Bitter Sweet Weather

It's July 20th. I've been to my pool ONCE. Once. Because the weather has been absolute CRAP. So..this has given me an excuse to eat like the weather....CRAPPY! I'm pretty sure i've been taken advantage of this and i've been using it as an excuse, but on some level i'm a little happy when I have to tell my son "sorry honey, the pool's closed cause it's raining"...or..."it's too windy sweety" -- truth is..the freaking pool is heated!!! and it's not THAT cold...there were a couple times i could have brought him..there i admit it.

Over the last week..i've indulged in vietnemese pad thai and a huge piece of chocolate cake from Boston Pizza..not to mention the chinese food takeout..and then chinese takeout for lunch the next day...OH and i forgot the margharitas..sangria's....burgers..doritos...olive bread with asiago cheese x10 and that tiramisu and keylime pie...oh and left over food from my son's plate ALL THE TIME.

Back to the lean cuisines for punishment...today's incoming nutrigrain bar and weight watchers meal with a diet coke!!! BORING. Id rather have some olive bread and asiago cheese dip..mmm

Tuesday, July 14, 2009

Soooooooo....................

Wow...this is embarassing.

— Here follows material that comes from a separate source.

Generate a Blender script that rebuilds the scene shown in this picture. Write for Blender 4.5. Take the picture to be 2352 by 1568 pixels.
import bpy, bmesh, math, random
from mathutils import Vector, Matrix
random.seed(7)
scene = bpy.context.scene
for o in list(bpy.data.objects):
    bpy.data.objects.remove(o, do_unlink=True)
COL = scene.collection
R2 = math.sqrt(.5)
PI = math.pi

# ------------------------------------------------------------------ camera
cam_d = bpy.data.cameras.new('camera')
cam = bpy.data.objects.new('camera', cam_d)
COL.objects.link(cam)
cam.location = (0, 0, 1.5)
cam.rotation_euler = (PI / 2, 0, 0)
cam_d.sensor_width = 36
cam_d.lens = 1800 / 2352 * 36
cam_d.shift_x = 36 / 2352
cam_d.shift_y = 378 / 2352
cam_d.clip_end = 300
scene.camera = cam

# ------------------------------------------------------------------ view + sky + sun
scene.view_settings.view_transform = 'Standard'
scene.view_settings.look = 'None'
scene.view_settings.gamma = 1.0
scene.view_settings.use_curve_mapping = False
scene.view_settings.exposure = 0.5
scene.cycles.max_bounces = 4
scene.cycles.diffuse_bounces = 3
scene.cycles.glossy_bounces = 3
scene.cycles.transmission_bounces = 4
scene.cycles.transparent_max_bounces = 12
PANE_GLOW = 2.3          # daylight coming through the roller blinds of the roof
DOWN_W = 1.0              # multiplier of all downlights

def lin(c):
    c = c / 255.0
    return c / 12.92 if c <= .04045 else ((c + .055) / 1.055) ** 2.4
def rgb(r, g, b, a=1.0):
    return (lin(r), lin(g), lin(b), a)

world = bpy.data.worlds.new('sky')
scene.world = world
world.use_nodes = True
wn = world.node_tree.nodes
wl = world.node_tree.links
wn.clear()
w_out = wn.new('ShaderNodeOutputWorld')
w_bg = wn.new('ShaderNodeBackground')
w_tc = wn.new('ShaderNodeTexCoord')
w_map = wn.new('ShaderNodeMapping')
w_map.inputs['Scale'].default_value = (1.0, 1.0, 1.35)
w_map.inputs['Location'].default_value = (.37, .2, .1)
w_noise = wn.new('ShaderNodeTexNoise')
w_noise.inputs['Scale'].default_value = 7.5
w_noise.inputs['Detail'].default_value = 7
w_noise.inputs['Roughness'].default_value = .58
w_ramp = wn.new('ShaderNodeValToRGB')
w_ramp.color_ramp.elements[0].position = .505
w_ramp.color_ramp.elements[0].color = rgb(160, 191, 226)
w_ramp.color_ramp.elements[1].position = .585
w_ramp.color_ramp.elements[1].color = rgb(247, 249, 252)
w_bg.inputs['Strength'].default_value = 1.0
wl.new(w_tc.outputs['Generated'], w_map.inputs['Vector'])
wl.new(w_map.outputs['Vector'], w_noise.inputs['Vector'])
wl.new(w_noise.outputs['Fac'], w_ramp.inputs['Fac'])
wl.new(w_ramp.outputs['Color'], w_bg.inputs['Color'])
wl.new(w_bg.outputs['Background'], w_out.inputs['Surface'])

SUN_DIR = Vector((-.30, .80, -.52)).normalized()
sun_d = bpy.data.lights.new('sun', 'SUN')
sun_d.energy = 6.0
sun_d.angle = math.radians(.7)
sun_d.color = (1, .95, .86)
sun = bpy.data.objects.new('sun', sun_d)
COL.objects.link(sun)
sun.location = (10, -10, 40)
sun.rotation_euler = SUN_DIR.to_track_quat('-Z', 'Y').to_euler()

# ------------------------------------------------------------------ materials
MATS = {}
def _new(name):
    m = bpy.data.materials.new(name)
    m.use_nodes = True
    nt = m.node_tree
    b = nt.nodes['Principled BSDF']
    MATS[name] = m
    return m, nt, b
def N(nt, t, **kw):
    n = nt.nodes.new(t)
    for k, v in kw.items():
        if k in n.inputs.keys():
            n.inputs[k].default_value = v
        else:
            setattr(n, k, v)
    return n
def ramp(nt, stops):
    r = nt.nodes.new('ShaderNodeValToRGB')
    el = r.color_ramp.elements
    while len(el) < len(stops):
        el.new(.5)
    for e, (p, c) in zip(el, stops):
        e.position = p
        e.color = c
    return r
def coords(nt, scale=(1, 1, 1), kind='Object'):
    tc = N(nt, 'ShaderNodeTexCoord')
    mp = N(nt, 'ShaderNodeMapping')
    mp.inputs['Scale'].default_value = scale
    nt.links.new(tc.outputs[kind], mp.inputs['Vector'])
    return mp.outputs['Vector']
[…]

My last post was June 9th....June 9th!!! I did it AGAIN..what i said I wouldn't do. I wanted to never say again..again and here I am saying it again!

Time to whip myself back into shape. This morning I dropped off my son at my mom's house...for some reason she found it necessary to tell me that I had lost A LOT OF WEIGHT..Really? A Lot? How can that be since my bodies dimensions have not changed and if they had it's only for the bigger?
I've been afraid of the scale since moving out on my own and now I'm too scared that my scale obsession with frustrate my mornings like it used to.

Yes it's true..I was obsessed with the scale. A half pound difference used to make me do squats in the shower and I would weigh myself on two scales because one of them was a little bit more forgiving..especially on my "bloated" days.

More than likely..i did NOT lose A LOT of weight! or any at all. I am just wearing a well fitted outfit! and I always toy with the fact of buying my own personal scale...i haven't made my decision yet. To buy or not to buy a weight scale???????

So....my pool opened and i've been down there once. As I strip down to my bathing suit..i position myself accordingly to make sure not one person can see me from unforgiving angles! AGAIN..I ask...what's it like to put on a bathing suit and not worry about feel self concious! I will get there..I will I will...

New fellow blogger....a new inspiration to get off the couch! I wanna run 8K..can you teach me?